3 Short Paragraphs: Puss in Boots

2011, Chris Miller (Shrek the Third) -- download

The Shrek movies are inoffensive, occasionally funny CGI movies about the faery tale land.  That a single character voiced by Antonio Banderas (no, Antonio, it's too sexy!) would spin off into his own movie is not surprising.  The part that confuses me, despite acknowledging he does a brilliant job as the alluring musketeer, is that he is Spanish and musketeers are French.  Also, not a lot of the reworked faery tales, as displayed in the Shrek movies are historically or even really Earth-based, as long as you ignore the anachronisms given for humor's sake. So, it must have been a stretch to come up with a background to do an entire movie for this character that felt separated from the original movies enough to stand alone.  And given this one was not straight to video, it still felt ... stretched thin.

The original Perrault Puss in Boots (actually Le Chat Botté) was set in Renaissance France and the main character is a trickster cat who plays humans to better his kind master.  A talking cat who is happy to have a pair of boots tricks villagers, the King and an Ogre and ends up having his master rewarded with a title and a princess.  Thus goes a very typical Mother Goose tale; Perrault was the real name of Mother Goose.  This movie has absolutely nothing to do with the story.

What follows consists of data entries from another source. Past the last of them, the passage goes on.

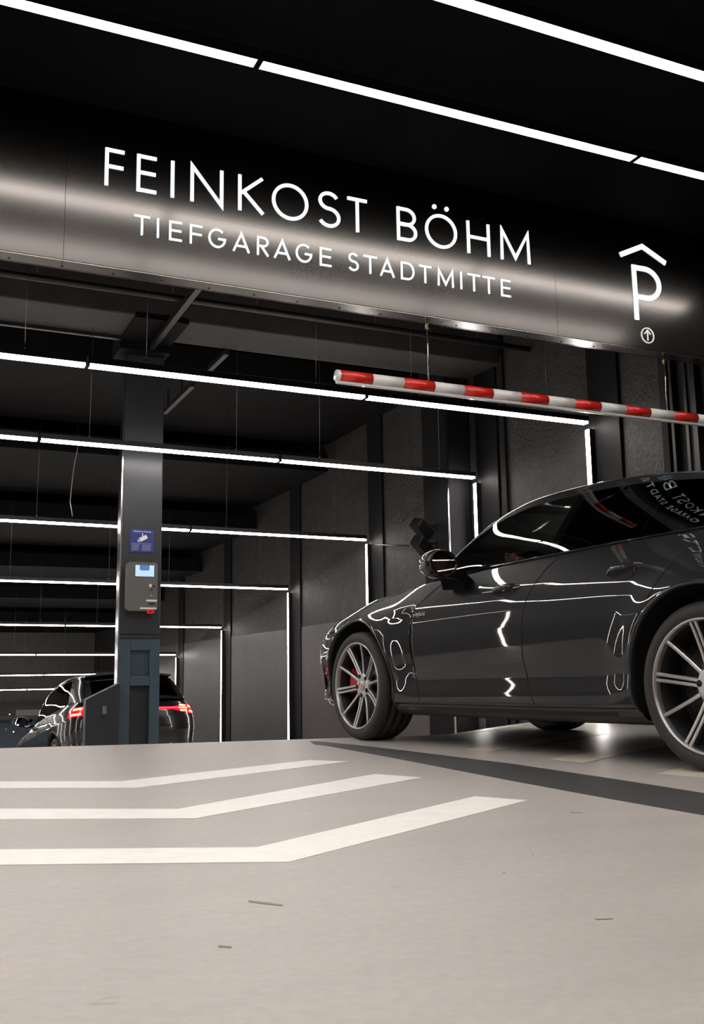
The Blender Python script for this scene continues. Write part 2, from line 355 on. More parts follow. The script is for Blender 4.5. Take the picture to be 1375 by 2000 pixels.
# ------------------------------------------------------------------ overhead sign
ZB, ZT = 2.496, 3.40
sg = tag(empty('overhead_sign', (2.1, YS, ZB)), 'black metal fascia sign with backlit white lettering over the ramp entrance', 'sign')
SX, SZ = 2.1, ZB
def sx(x): return x-SX
for a, b in ((XL+.02, -2.3), (-2.298, .673), (.675, 3.662), (3.664, XW-.02)):
    box('sign_panel', sx(a), sx(b), 0, .02, 0, ZT-ZB, 'sign', sg)
box('sign_return', sx(XL+.02), sx(XW-.02), .03, .045, .02, ZT-ZB, 'black_metal', sg)
for a, b in ((XL+.02, -2.3), (-2.298, .673), (.675, 3.662), (3.664, XW-.02)):
    box('soffit_lip', sx(a), sx(b), .004, .105, -.006, 0, 'sign_lip', sg)
box('lip_edge', sx(XL+.02), sx(XW-.02), .105, .109, -.008, .012, 'sign_lip', sg)
x = XL+.2
while x < XW-.1:
    lathe('rivet', [(0, -.004), (.006, -.003), (.0075, 0)], 'black_metal', sg, 10, 'z').location = (sx(x), .075, -.006); x += .255
# lettering: strokes with real thickness
def ribbon(pts, wd, closed=False):
    P = [np.array(p, float) for p in pts]; n = len(P); Lf = []; Rt = []
    for i in range(n):
        a = P[i-1] if (i > 0 or closed) else None; b = P[(i+1) % n] if (i < n-1 or closed) else None
        d1 = (P[i]-a)/np.linalg.norm(P[i]-a) if a is not None else None
        d2 = (b-P[i])/np.linalg.norm(b-P[i]) if b is not None else None
        if d1 is None: d1 = d2
        if d2 is None: d2 = d1
        n1 = np.array([-d1[1], d1[0]]); n2 = np.array([-d2[1], d2[0]]); m = n1+n2; m /= np.linalg.norm(m)
        k = wd/2/max(.35, m@n1); Lf.append(P[i]+m*k); Rt.append(P[i]-m*k)
    return Lf, Rt
def arc(cx, cz, rx, rz, a0, a1, n=28):
    return [(cx+rx*math.cos(math.radians(a0+(a1-a0)*i/n)), cz+rz*math.sin(math.radians(a0+(a1-a0)*i/n))) for i in range(n+1)]
def glyph(ch, x0, x1, z0, z1, sw):
    h = sw/2; a, b, c, d = x0+h, x1-h, z0+h, z1-h; mz = (z0+z1)/2; cx = (x0+x1)/2; H = z1-z0
    S = []
    if ch == 'I': S = [([(cx, z0), (cx, z1)], 0)]
    elif ch == 'T': S = [([(x0, d), (x1, d)], 0), ([(cx, z0), (cx, d)], 0)]
    elif ch in 'FE':
        S = [([(a, z0), (a, z1)], 0), ([(a, d), (x1, d)], 0), ([(a, mz+.02*H), (x1-.04*(x1-x0), mz+.02*H)], 0)]
        if ch == 'E': S.append(([(a, c), (x1, c)], 0))
    elif ch == 'N': S = [([(a, z0), (a, z1-.02*H), (b, z0+.02*H), (b, z1)], 0)]
    elif ch == 'K': S = [([(a, z0), (a, z1)], 0), ([(x1-h*1.2, z1), (a+h, mz)], 0), ([(a+h*2.0, mz+.06*H), (x1-h*.8, z0)], 0)]
    elif ch in 'OÖ': S = [(arc(cx, mz, cx-x0-h, (z1-z0)/2-h, 0, 360, 56)[:-1], 1)]
    elif ch == 'H': S = [([(a, z0), (a, z1)], 0), ([(b, z0), (b, z1)], 0), ([(a, mz+.02*H), (b, mz+.02*H)], 0)]
    elif ch == 'M': S = [([(a, z0), (a+.02*(b-a), z1-.05*H), (cx, z0+.12*H), (b-.02*(b-a), z1-.05*H), (b, z0)], 0)]
    elif ch == 'A': S = [([(x0+h, z0), (cx, z1-.03*H), (x1-h, z0)], 0), ([(x0+.24*(x1-x0), z0+.30*H), (x1-.24*(x1-x0), z0+.30*H)], 0)]
    elif ch == 'S':
        rz1 = (d-c)*.235; rz2 = (d-c)*.265; rx = (b-a)/2; zt = d-rz1; zl = c+rz2
        up = arc(cx, zt, rx*.90, rz1, 28, 262, 26); lo = arc(cx, zl, rx, rz2, 82, -152, 26)
        S = [(up+lo, 0)]
    elif ch == 'G': S = [(arc(cx, mz, cx-x0-h, H/2-h, 48, 345, 44)+[(b, mz-.02*H), (cx+.05*H, mz-.02*H)], 0)]
    elif ch in 'BRP':
        rz = (d-mz)/2 if ch != 'P' else (d-mz)/2+.06*H; zm = d-2*rz; rx = min(rz*1.12, (b-a)*.62); bb = b-(.03*H if ch == 'B' else 0)
        S = [([(a, z0), (a, z1)], 0), ([(a, d)]+arc(bb-rx, d-rz, rx, rz, 90, -90)+[(a, zm)], 0)]
        if ch == 'B':
            rz2 = (zm-c)/2; S.append(([(a, zm)]+arc(b-rx, zm-rz2, rx, rz2, 90, -90)+[(a, c)], 0))
        if ch == 'R': S.append(([(a+.35*(b-a), zm), (x1-h*.4, z0)], 0))
    elif ch == 'D': S = [([(a, z0), (a, z1)], 0), ([(a, d)]+arc(b-(d-c)*.42, (c+d)/2, (d-c)*.42, (d-c)/2, 90, -90)+[(a, c)], 0)]
    return S
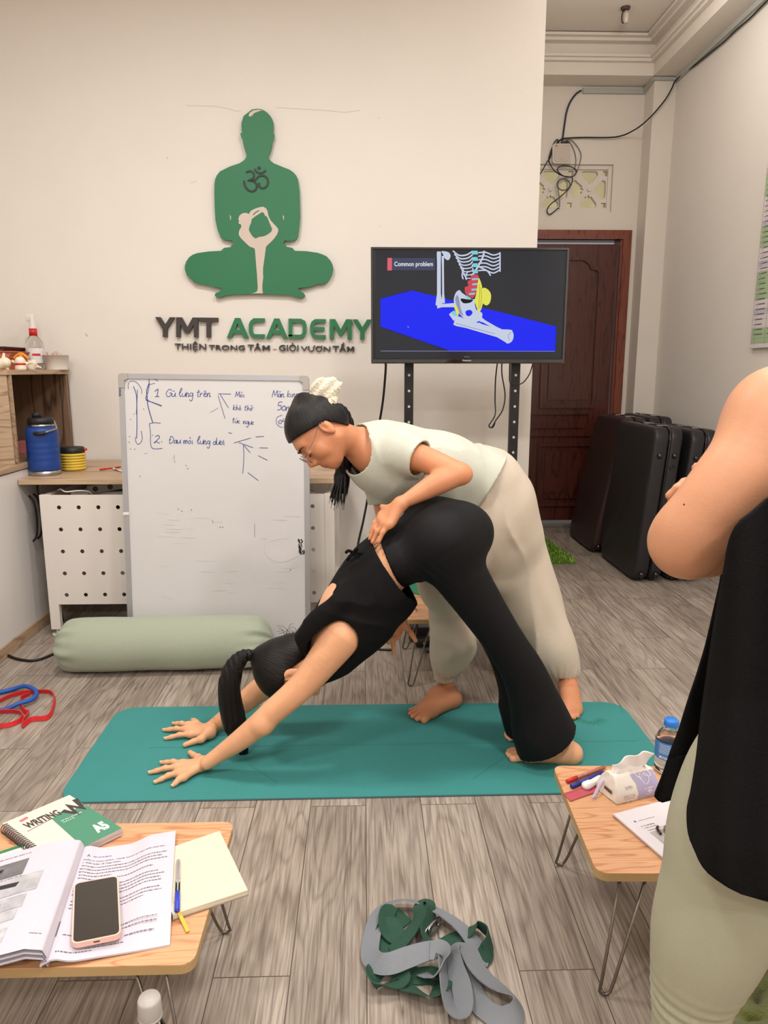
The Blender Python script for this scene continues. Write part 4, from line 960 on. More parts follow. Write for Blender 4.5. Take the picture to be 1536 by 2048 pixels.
# one-stroke handwriting glyphs, unit box, y up
GL = {'1': [[(.1,.7),(.5,1),(.45,0)],[(.2,.0),(.7,.05)]], '2': [[(.1,.8),(.4,1),(.65,.75),(.1,.05),(.2,.2),(.75,0)]], '.': [[(.1,0),(.2,.04)]],
 'G': [[(.75,.85),(.4,1),(.05,.5),(.3,.0),(.7,.2),(.72,.5),(.45,.48)]], 'u': [[(.05,.5),(.1,.1),(.35,.05),(.5,.5),(.52,.1),(.7,.03)]], 'l': [[(.1,.3),(.4,1),(.25,1.1),(.12,.4),(.3,.02),(.45,.2)]],
 'n': [[(.05,.5),(.1,.0),(.15,.35),(.35,.5),(.42,.0),(.55,.1)]], 'g': [[(.5,.45),(.2,.5),(.1,.2),(.4,.1),(.5,.45),(.5,-.4),(.3,-.55),(.15,-.35)]], 't': [[(.3,.95),(.25,.1),(.45,.03)],[(.05,.6),(.5,.66)]],
 'r': [[(.08,.5),(.1,.0),(.12,.3),(.4,.52)]], 'e': [[(.08,.25),(.4,.4),(.25,.55),(.08,.25),(.25,0),(.5,.12)]], 'M': [[(.0,0),(.15,1),(.4,.25),(.7,1),(.8,0)]], 'o': [[(.3,.5),(.08,.25),(.25,0),(.45,.2),(.3,.5)]],
 'i': [[(.15,.5),(.18,.05),(.3,.03)]], 'k': [[(.15,1),(.1,0)],[(.45,.55),(.12,.28),(.5,.0)]], 'h': [[(.15,1),(.1,0),(.2,.4),(.4,.45),(.45,0)]], 'c': [[(.4,.45),(.12,.4),(.1,.1),(.4,.05)]], 's': [[(.4,.5),(.15,.45),(.35,.2),(.05,.02)]],
 'a': [[(.42,.45),(.12,.4),(.1,.05),(.35,.1),(.44,.45),(.48,.0),(.6,.05)]], 'D': [[(.15,1),(.12,0),(.5,.1),(.65,.55),(.4,.95),(.1,.95)],[(-.02,.5),(.3,.52)]], 'd': [[(.42,.4),(.12,.4),(.1,.05),(.4,.1),(.5,1),(.48,.0)]], 'm': [[(.05,.5),(.08,0),(.15,.4),(.3,.45),(.32,0),(.4,.4),(.55,.45),(.6,0)]],
 '5': [[(.6,1),(.2,.95),(.15,.55),(.5,.55),(.5,.1),(.1,.0)]], '0': [[(.35,.6),(.08,.3),(.3,0),(.6,.25),(.35,.6)]], '4': [[(.3,.8),(.1,.4),(.6,.4)],[(.5,.8),(.45,0)]]}
ACC = {"'": [(.3,.85),(.45,1.0)], '`': [(.2,1.0),(.35,.85)], '?': [(.3,.8),(.4,.9),(.3,1.0),(.22,.93)], '~': [(.1,.85),(.25,.95),(.4,.85),(.5,.95)], '^': [(.1,.7),(.25,.85),(.4,.7)], 'u': [(.15,.95),(.3,.82),(.45,.95)], '+': [(.5,.5),(.62,.62),(.55,.72)], '-': [(.1,.8),(.45,.82)], '_': [(.25,-.2),(.3,-.16)]}
def write(b, s, x, y, h, slope=0, w=3.6, sp=.62):
    """accents follow their letter in braces: u{+`}"""
    i = 0; cx = x; 
    while i < len(s):
        ch = s[i]; acc = ''
        if i+1 < len(s) and s[i+1] == '{': j = s.index('}', i); acc = s[i+2:j]; nxt = j+1
        else: nxt = i+1
        if ch == ' ': cx += h*.45
        else:
            up = ch in 'GMDklhtd12504'; adv = {'M': .95, 'm': .72, 'G': .85, 'D': .75, 'i': .4, '.': .35}.get(ch, sp)*h*.9
            for g in GL[ch]: ink(b, [(cx+u*h+v*h*.12, y+slope*(cx-x)-v*h) for u, v in g], w, 4)
            for a in acc: ink(b, [(cx+u*h+v*h*.05, y+slope*(cx-x)-(v+(.12 if up else -.05))*h) for u, v in ACC[a]], w*.8, 3)
            cx += adv
        i = nxt
_w0 = write
def write(b, *a, **k): b = BM(); _w0(b, *a, **k); mk('handwriting', b, M_inkb, wb)
b = BM()
write(b, '1.', 290, 212, 50, 0, 5); write(b, 'Gu{-} lu{+}ng tre{^}n', 370, 212, 50, 0, 4, .53)
write(b, 'Mo{?}i', 835, 214, 36, 0, 3.6); write(b, 'kho{-} tho{?+}', 818, 300, 36, .03, 3.6, .6); write(b, "tu{'}c ngu{_+}c", 812, 385, 36, .1, 3.6, .6)
write(b, 'Ma{u}n kins', 1082, 214, 44, 0, 3.6, .5); write(b, '50n', 1112, 300, 54, .1, 3.8, .6); write(b, '04', 1120, 392, 44, 0, 3.6)
write(b, '2.', 292, 522, 52, 0, 4.6); write(b, 'Dau mo{?}i lu{+}ng du{+}o{+}i', 392, 522, 46, .03, 4, .53)
ink(b, [(1150, 335), (1115, 350), (1112, 390), (1135, 412), (1155, 415)], 3)
mk('ring_drawing', b, M_inkb, wb)
b = BM()
for (x, y) in ((225, 294), (160, 327), (138, 364), (130, 478), (128, 515), (138, 560), (165, 562), (285, 468), (345, 512), (200, 742), (508, 670), (520, 692), (455, 962), (480, 975), (544, 967), (735, 1082), (752, 1082), (1206, 1367)):
    ink(b, [(x-2, y-3), (x+2, y+4)], 4, 0)
mk('marker_speck', b, mat('dark_marker', srgb(60, 62, 70), .5), wb)
b = BM(); random.seed(4)
for k in range(16):
    x, y = 1255+random.random()*40, 1155+random.random()*95; ink(b, [(x, y), (x+random.random()*16-4, y+14), (x+random.random()*8, y+24)], 5+random.random()*5)
mk('black_smudge', b, mat('smudge_black', srgb(52, 48, 48), .6), wb)
b = BM()
ink(b, [(1040, 1200), (1030, 1240), (1060, 1290), (1130, 1318), (1210, 1300), (1290, 1250)], 2.2); ink(b, [(1060, 1180), (1120, 1165), (1190, 1160)], 1.6)
for k in range(34):
    x, y = 300+random.random()*900, 960+random.random()*640; l = 20+random.random()*90; ink(b, [(x, y), (x+l, y+random.random()*10-5)], 1.2+random.random()*1.2)
mk('erased_trace', b, mat('faint_grey_trace', srgb(200, 197, 196), .5), wb)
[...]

This is faery tale Spain or Mexico or both --- does it really matter when it has to be set in the land of the Shrek movies?  I imagine, if this land is anything like the stories from Fables there are many realms all dedicated to the faery tales of the region the tale originates from.  That there would be a Mexico or Spain is not surprising.  That Humpty Dumpty and Jack & Jill would be there is a bit more surprising.  This is an origin story for a cat in boots who grew up in an orphanage as brother to an egg. We get a convoluted tale more likened to an indie movie with guns and Tarantino violence, with heist elements and revenge.  We don't get an explanation of why he is a musketeer but they do try to connect it to Zorro, which did have fancy hats and swords.  It has some cute in-jokes and some great animation, but the whole Jack & Jill as homicidal crime lords seemed.... misplaced and unfortunate.  The best part is the use of a giant goose as a Godzilla style kaiju.